The book includes not only archival research and first-person accounts of the enslaved women’s experience but also a retrieval of archival sources through secondhand accounts and other narrations, such as autobiographical narratives, cultural expressions, and the body ritual and religious practices. Wells-Oghoghomeh focuses her research on the lives of the enslaved women on the plantations within Georgia. As she states, Georgia housed religious and cultural elements that cut across state boundaries to the greater Atlantic.

For her research into the inner lives of enslaved African women of Georgia, she placed the narratives of these women into dialogue with the cultural practices of areas along the West African geographical coast (Upper Guinea, Cape Verde Islands, areas along the Senegal River, as well as areas now known as Sierre Leone and Liberia). The journey of enslavement is thoroughly researched and quite disturbing. As she writes, “The dismembering experiences that would knit enslaved persons together in personal and collective memory and form the basis for enslaved women’s religious consciousness did not begin in the Middle Passage but rather amid the escalating political and social turmoil of the Upper Guinea coast” (25).

The author cautions that this journey and research of enslaved African women’s religious experience cannot be marked within a linear historical narrative, which makes this volume extremely challenging to read. She focuses on several important aspects of religious experience among the enslaved: moral dimensions of motherhood; sexual ethics and social values; ritual; gendered performance in religious spaces; and women, power, and the sacred imagination. For each of these themes, she focuses on historical data as well narrative and other sources. Readers may at times sense they are reading an anthropological manuscript as well as a historical religious text.
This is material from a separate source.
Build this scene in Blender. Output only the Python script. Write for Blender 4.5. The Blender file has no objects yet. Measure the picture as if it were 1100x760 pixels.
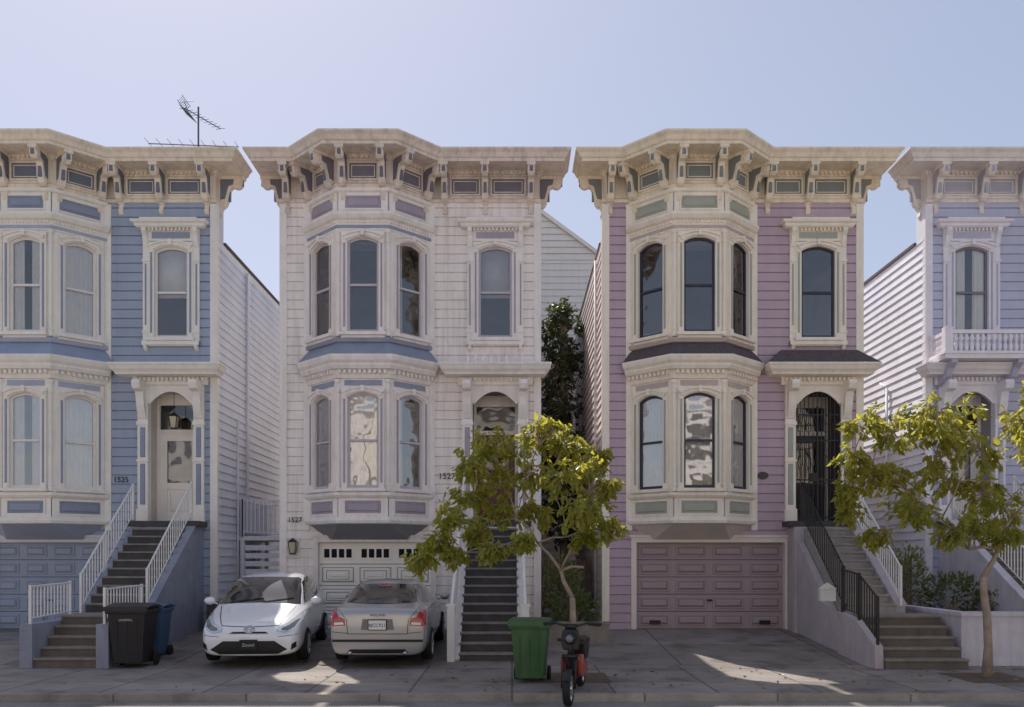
import bpy,bmesh,math,random
from mathutils import Matrix,Vector,noise
from mathutils.bvhtree import BVHTree
R=random.Random(11)
scene=bpy.context.scene
COL=scene.collection
I4=Matrix.Identity(4)
def lin(c):
    o=[]
    for v in c:
        v=v/255.
        o.append(v/12.92 if v<=.04045 else ((v+.055)/1.055)**2.4)
    return (o[0],o[1],o[2],1)
# ------------------------------------------------------------------ materials
def newmat(name):
    m=bpy.data.materials.new(name); m.use_nodes=True
    nt=m.node_tree; nt.nodes.clear()
    out=nt.nodes.new('ShaderNodeOutputMaterial')
    return m,nt,out
def mat(name,rgb,rough=.6,var=.10,scale=2.0,bump=.15,bscale=35,metal=0.,streak=.0,coat=0.,dirt=None):
    m,nt,out=newmat(name); N=nt.nodes.new; L=nt.links.new
    p=N('ShaderNodeBsdfPrincipled'); L(p.outputs[0],out.inputs[0])
    geo=N('ShaderNodeNewGeometry')
    n1=N('ShaderNodeTexNoise'); n1.inputs['Scale'].default_value=scale; n1.inputs['Detail'].default_value=6
    n1.inputs['Roughness'].default_value=.65
    L(geo.outputs['Position'],n1.inputs['Vector'])
    mr=N('ShaderNodeMapRange'); mr.inputs[1].default_value=.3; mr.inputs[2].default_value=.7
    mr.inputs[3].default_value=1-var; mr.inputs[4].default_value=1+var
    L(n1.outputs[0],mr.inputs[0])
    sc=N('ShaderNodeVectorMath'); sc.operation='SCALE'; sc.inputs[0].default_value=lin(rgb)[:3]
    L(mr.outputs[0],sc.inputs['Scale'])
    last=sc.outputs[0]
    if streak>0:
        mp=N('ShaderNodeMapping'); mp.inputs['Scale'].default_value=(7,7,.5)
        L(geo.outputs['Position'],mp.inputs[0])
        n2=N('ShaderNodeTexNoise'); n2.inputs['Scale'].default_value=1.; n2.inputs['Detail'].default_value=6; n2.inputs['Roughness'].default_value=.65
        L(mp.outputs[0],n2.inputs['Vector'])
        m2=N('ShaderNodeMapRange'); m2.inputs[1].default_value=.46; m2.inputs[2].default_value=.76
        m2.inputs[3].default_value=0; m2.inputs[4].default_value=streak
        L(n2.outputs[0],m2.inputs[0])
        mx=N('ShaderNodeMix'); mx.data_type='RGBA'
        L(m2.outputs[0],mx.inputs[0]); L(last,mx.inputs[6])
        mx.inputs[7].default_value=lin(dirt or (124,108,98))
        last=mx.outputs[2]
    L(last,p.inputs['Base Color'])
    p.inputs['Roughness'].default_value=rough; p.inputs['Metallic'].default_value=metal
    if coat: p.inputs['Coat Weight'].default_value=coat; p.inputs['Coat Roughness'].default_value=.05
    if bump>0:
        n3=N('ShaderNodeTexNoise'); n3.inputs['Scale'].default_value=bscale; n3.inputs['Detail'].default_value=4
        L(geo.outputs['Position'],n3.inputs['Vector'])
        b=N('ShaderNodeBump'); b.inputs['Strength'].default_value=bump; b.inputs['Distance'].default_value=.01
        L(n3.outputs[0],b.inputs['Height']); L(b.outputs[0],p.inputs['Normal'])
    return m
def glassmat(name,base=.13,tint=(.84,.85,.86),wob=.05):
    m,nt,out=newmat(name); N=nt.nodes.new; L=nt.links.new
    tr=N('ShaderNodeBsdfTransparent'); tr.inputs[0].default_value=(*tint,1)
    gl=N('ShaderNodeBsdfGlossy'); gl.inputs['Roughness'].default_value=.03; gl.inputs[0].default_value=(.97,.96,.95,1)
    fr=N('ShaderNodeFresnel'); fr.inputs[0].default_value=1.5
    ad=N('ShaderNodeMath'); ad.operation='ADD'; ad.use_clamp=True; ad.inputs[1].default_value=base
    L(fr.outputs[0],ad.inputs[0])
    mx=N('ShaderNodeMixShader'); L(ad.outputs[0],mx.inputs[0]); L(tr.outputs[0],mx.inputs[1]); L(gl.outputs[0],mx.inputs[2])
    geo=N('ShaderNodeNewGeometry'); n=N('ShaderNodeTexNoise'); n.inputs['Scale'].default_value=2.2; n.inputs['Detail'].default_value=1
    L(geo.outputs['Position'],n.inputs['Vector'])
    b=N('ShaderNodeBump'); b.inputs['Strength'].default_value=wob; b.inputs['Distance'].default_value=.2
    L(n.outputs[0],b.inputs['Height']); L(b.outputs[0],gl.inputs['Normal'])
    L(mx.outputs[0],out.inputs[0]); return m
def leafmat(name,c1,c2,ctr,trans=.45):
    m,nt,out=newmat(name); N=nt.nodes.new; L=nt.links.new
    geo=N('ShaderNodeNewGeometry')
    mx=N('ShaderNodeMix'); mx.data_type='RGBA'; mx.inputs[6].default_value=lin(c1); mx.inputs[7].default_value=lin(c2)
    L(geo.outputs['Random Per Island'],mx.inputs[0])
    p=N('ShaderNodeBsdfPrincipled'); L(mx.outputs[2],p.inputs['Base Color']); p.inputs['Roughness'].default_value=.42
    t=N('ShaderNodeBsdfTranslucent'); t.inputs[0].default_value=lin(ctr)
    ms=N('ShaderNodeMixShader'); ms.inputs[0].default_value=trans
    L(p.outputs[0],ms.inputs[1]); L(t.outputs[0],ms.inputs[2]); L(ms.outputs[0],out.inputs[0]); return m
def concrete(name,rgb,sx=1.2,sy=1.2,joint=.012,var=.28,jc=.4):
    m,nt,out=newmat(name); N=nt.nodes.new; L=nt.links.new
    p=N('ShaderNodeBsdfPrincipled'); L(p.outputs[0],out.inputs[0]); p.inputs['Roughness'].default_value=.85
    geo=N('ShaderNodeNewGeometry')
    n1=N('ShaderNodeTexNoise'); n1.inputs['Scale'].default_value=.9; n1.inputs['Detail'].default_value=9; n1.inputs['Roughness'].default_value=.7
    n2=N('ShaderNodeTexNoise'); n2.inputs['Scale'].default_value=60; n2.inputs['Detail'].default_value=3
    L(geo.outputs['Position'],n1.inputs['Vector']); L(geo.outputs['Position'],n2.inputs['Vector'])
    mr=N('ShaderNodeMapRange'); mr.inputs[1].default_value=.3; mr.inputs[2].default_value=.7; mr.inputs[3].default_value=1-var; mr.inputs[4].default_value=1+var
    L(n1.outputs[0],mr.inputs[0])
    m2=N('ShaderNodeMapRange'); m2.inputs[1].default_value=.3; m2.inputs[2].default_value=.7; m2.inputs[3].default_value=.8; m2.inputs[4].default_value=1.2
    L(n2.outputs[0],m2.inputs[0])
    mu=N('ShaderNodeMath'); mu.operation='MULTIPLY'; L(mr.outputs[0],mu.inputs[0]); L(m2.outputs[0],mu.inputs[1])
    last=mu.outputs[0]
    if joint>0:
        br=N('ShaderNodeTexBrick'); br.offset=0; br.inputs['Scale'].default_value=1; br.inputs['Brick Width'].default_value=sx; br.inputs['Row Height'].default_value=sy
        br.inputs['Mortar Size'].default_value=joint; br.inputs['Mortar Smooth'].default_value=.2
        br.inputs['Color1'].default_value=(1,1,1,1); br.inputs['Color2'].default_value=(.78,.78,.78,1); br.inputs['Mortar'].default_value=(jc,jc,jc,1)
        L(geo.outputs['Position'],br.inputs['Vector'])
        mu2=N('ShaderNodeMath'); mu2.operation='MULTIPLY'; L(last,mu2.inputs[0]); L(br.outputs[0],mu2.inputs[1]); last=mu2.outputs[0]
    n4=N('ShaderNodeTexNoise'); n4.inputs['Scale'].default_value=1.6; n4.inputs['Detail'].default_value=8; L(geo.outputs['Position'],n4.inputs['Vector'])
    m4=N('ShaderNodeMapRange'); m4.inputs[1].default_value=.52; m4.inputs[2].default_value=.68; m4.inputs[3].default_value=1; m4.inputs[4].default_value=.6
    L(n4.outputs[0],m4.inputs[0]); mu3=N('ShaderNodeMath'); mu3.operation='MULTIPLY'; L(last,mu3.inputs[0]); L(m4.outputs[0],mu3.inputs[1]); last=mu3.outputs[0]
    sc=N('ShaderNodeVectorMath'); sc.operation='SCALE'; sc.inputs[0].default_value=lin(rgb)[:3]; L(last,sc.inputs['Scale'])
    L(sc.outputs[0],p.inputs['Base Color'])
    b=N('ShaderNodeBump'); b.inputs['Strength'].default_value=.35; b.inputs['Distance'].default_value=.008
    L(n2.outputs[0],b.inputs['Height']); L(b.outputs[0],p.inputs['Normal'])
    return m
def brickmat(name,c1,c2,mo,bw=.2,rh=.07):
    m,nt,out=newmat(name); N=nt.nodes.new; L=nt.links.new
    p=N('ShaderNodeBsdfPrincipled'); L(p.outputs[0],out.inputs[0]); p.inputs['Roughness'].default_value=.85
    geo=N('ShaderNodeNewGeometry'); sp=N('ShaderNodeSeparateXYZ'); L(geo.outputs['Position'],sp.inputs[0])
    ad=N('ShaderNodeMath'); ad.operation='ADD'; L(sp.outputs[0],ad.inputs[0]); L(sp.outputs[1],ad.inputs[1])
    cb=N('ShaderNodeCombineXYZ'); L(ad.outputs[0],cb.inputs[0]); L(sp.outputs[2],cb.inputs[1])
    br=N('ShaderNodeTexBrick'); br.inputs['Scale'].default_value=1; br.inputs['Brick Width'].default_value=bw; br.inputs['Row Height'].default_value=rh
    br.inputs['Mortar Size'].default_value=.008
    br.inputs['Color1'].default_value=lin(c1); br.inputs['Color2'].default_value=lin(c2); br.inputs['Mortar'].default_value=lin(mo)
    L(cb.outputs[0],br.inputs['Vector']); L(br.outputs[0],p.inputs['Base Color']); return m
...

Her chapter entitled “Spirit Bodies and Feminine Souls” offers insight into the power of the African folktale in the spiritual life of the enslaved. Wells-Oghoghomeh offers new insights into the power of folktale to heal communal trauma while also serving as a repository for communal histories, ethics, and cosmologies inherited and developed by the enslaved. With such stories as “The People Could Fly,” Wells-Oghoghomeh maintains that these stories were meditations on freedom choice and enslavement.

Also of particular note is the journey of Christianity within the enslaved women’s religious experience. Through Wells-Oghoghomeh’s research, one sees that this journey was not a linear one of fully accepting the Christianity of the white oppressor/enslaver but intricately wove together the enslaved experience and memory of their African heritage. Those enslaved women developed a new mode of religion that responded to their needs. Wells-Oghoghomeh’s contribution to womanist discourse is a thoroughly researched tome that clearly acknowledges Black women’s contribution to the origin of African American religion.

This book is recommended for those doing graduate work in religion and not as an introduction for religion and theology majors. The density of the research, though welcome, sometimes obscures the focus on the spiritual and religious aspects that the author may also wish to convey. This is primarily a book focused on the “culture” and context of the enslaved woman, which has not previously been researched to the depth that this writer has conveyed. It is an important text that should be included as a resource for any theological educator who is focused on religious experience, spirituality, and anthropology.